The Making of the Middle Sea A History of the Mediterranean from the Beginning to the Emergence of the Classical World

Cyprian Broodbank

An award-winning history of the Mediterranean from prehistory to the Classical world reissued with an extended new preface by the author.

For millennia, the Mediterranean has been one of the global cockpits of human endeavor. World- class interpretations exist of its classical and subsequent history, but there has been remarkably little holistic exploration of how its societies, culture, and economies first came into being, despite the fact that almost all the fundamental developments originated well before 500 BCE. The Making of the Middle Sea offers a full interpretive exploration into the rise of the Mediterranean world from its beginning, before the emergence of our own species, up to the threshold of classical times.

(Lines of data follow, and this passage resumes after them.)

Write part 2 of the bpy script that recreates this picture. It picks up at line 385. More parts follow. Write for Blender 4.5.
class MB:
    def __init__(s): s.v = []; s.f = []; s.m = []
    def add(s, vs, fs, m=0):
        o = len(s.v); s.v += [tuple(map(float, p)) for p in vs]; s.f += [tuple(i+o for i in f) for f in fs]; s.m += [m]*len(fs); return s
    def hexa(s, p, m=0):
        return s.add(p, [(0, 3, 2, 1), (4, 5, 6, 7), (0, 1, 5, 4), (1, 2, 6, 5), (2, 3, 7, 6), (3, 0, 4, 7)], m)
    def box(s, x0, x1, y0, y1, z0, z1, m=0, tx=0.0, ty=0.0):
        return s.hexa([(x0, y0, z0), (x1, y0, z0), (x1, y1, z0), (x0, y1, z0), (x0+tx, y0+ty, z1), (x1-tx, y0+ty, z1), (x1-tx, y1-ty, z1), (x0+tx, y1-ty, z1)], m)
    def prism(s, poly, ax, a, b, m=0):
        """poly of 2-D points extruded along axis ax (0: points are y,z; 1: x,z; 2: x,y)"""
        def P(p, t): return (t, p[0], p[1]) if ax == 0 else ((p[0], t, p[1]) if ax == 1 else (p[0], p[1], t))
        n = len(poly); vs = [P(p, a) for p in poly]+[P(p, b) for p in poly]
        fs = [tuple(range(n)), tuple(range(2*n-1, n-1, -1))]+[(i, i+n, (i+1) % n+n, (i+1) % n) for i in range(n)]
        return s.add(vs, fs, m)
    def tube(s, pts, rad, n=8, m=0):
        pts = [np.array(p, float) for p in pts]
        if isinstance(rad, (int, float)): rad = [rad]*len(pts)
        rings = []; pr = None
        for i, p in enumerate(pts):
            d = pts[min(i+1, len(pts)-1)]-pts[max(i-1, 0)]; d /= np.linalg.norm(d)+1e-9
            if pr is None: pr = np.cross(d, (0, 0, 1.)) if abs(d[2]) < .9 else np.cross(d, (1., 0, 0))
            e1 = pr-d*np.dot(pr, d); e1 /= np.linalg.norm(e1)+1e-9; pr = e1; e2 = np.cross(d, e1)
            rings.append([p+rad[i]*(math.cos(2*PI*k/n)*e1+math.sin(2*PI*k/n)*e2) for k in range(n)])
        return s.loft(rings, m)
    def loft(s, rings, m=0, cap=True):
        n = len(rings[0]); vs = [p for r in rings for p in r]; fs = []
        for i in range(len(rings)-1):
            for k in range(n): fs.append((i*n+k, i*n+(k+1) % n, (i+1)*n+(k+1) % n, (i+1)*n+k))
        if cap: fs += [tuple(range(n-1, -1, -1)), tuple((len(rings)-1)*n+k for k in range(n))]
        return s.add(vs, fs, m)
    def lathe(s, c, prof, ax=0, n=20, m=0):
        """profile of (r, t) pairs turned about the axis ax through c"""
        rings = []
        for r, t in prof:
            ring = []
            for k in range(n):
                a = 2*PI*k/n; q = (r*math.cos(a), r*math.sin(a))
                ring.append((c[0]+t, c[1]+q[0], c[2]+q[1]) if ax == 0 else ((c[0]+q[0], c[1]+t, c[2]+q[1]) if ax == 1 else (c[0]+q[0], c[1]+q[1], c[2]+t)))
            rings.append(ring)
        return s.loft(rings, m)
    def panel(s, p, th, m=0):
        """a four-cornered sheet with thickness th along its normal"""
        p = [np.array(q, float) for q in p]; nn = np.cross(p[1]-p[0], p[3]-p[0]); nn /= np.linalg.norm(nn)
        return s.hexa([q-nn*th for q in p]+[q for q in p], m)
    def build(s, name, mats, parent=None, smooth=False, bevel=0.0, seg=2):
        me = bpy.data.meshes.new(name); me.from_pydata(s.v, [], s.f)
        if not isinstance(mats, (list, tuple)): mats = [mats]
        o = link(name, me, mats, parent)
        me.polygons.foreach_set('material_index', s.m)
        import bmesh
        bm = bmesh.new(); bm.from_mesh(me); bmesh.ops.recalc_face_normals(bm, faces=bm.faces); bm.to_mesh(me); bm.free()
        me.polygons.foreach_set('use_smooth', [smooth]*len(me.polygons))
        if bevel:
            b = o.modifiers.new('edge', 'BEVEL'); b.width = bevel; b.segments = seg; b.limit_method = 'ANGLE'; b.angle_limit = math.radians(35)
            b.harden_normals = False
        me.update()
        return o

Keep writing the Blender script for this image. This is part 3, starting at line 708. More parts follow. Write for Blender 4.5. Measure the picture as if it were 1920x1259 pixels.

Extensively illustrated and ranging across disciplines, subject matter, and chronology, from early humans and the origins of farming and metallurgy to the rise of civilizations—Egyptian, Levantine, Hispanic, Minoan, Mycenaean, Phoenician, Etruscan, early Greek—the book is a masterpiece of archaeological and historical writing. Now featuring a new preface exploring the most recent archaeological research on the Mediterranean world.


Best since Braudel.

— Tyler Cowen The New York Times Magazine

Offers an invaluable and beautifully illustrated resource, incomparable in its scope, depth and originality.

— A. Bernard Knapp History Today

Cyprian Broodbank offers us a Mediterranean like nothing we have seen before.

— Daniel Lord Small, Harvard University


Cyprian Broodbank


Cyprian Broodbank is professor of archaeology and the director of the McDonald Institute for Archaeological Research at the University of Cambridge. He was professor of Mediterranean archaeology at the Institute of Archaeology, University College London from 1993 to 2014. His previous book, An Island Archaeology of the Early Cyclades, won the James R. Wiseman award of the Archaeological Institute of America (for all fields of archaeology), and the Runciman Prize (for all fields of Hellenic Studies).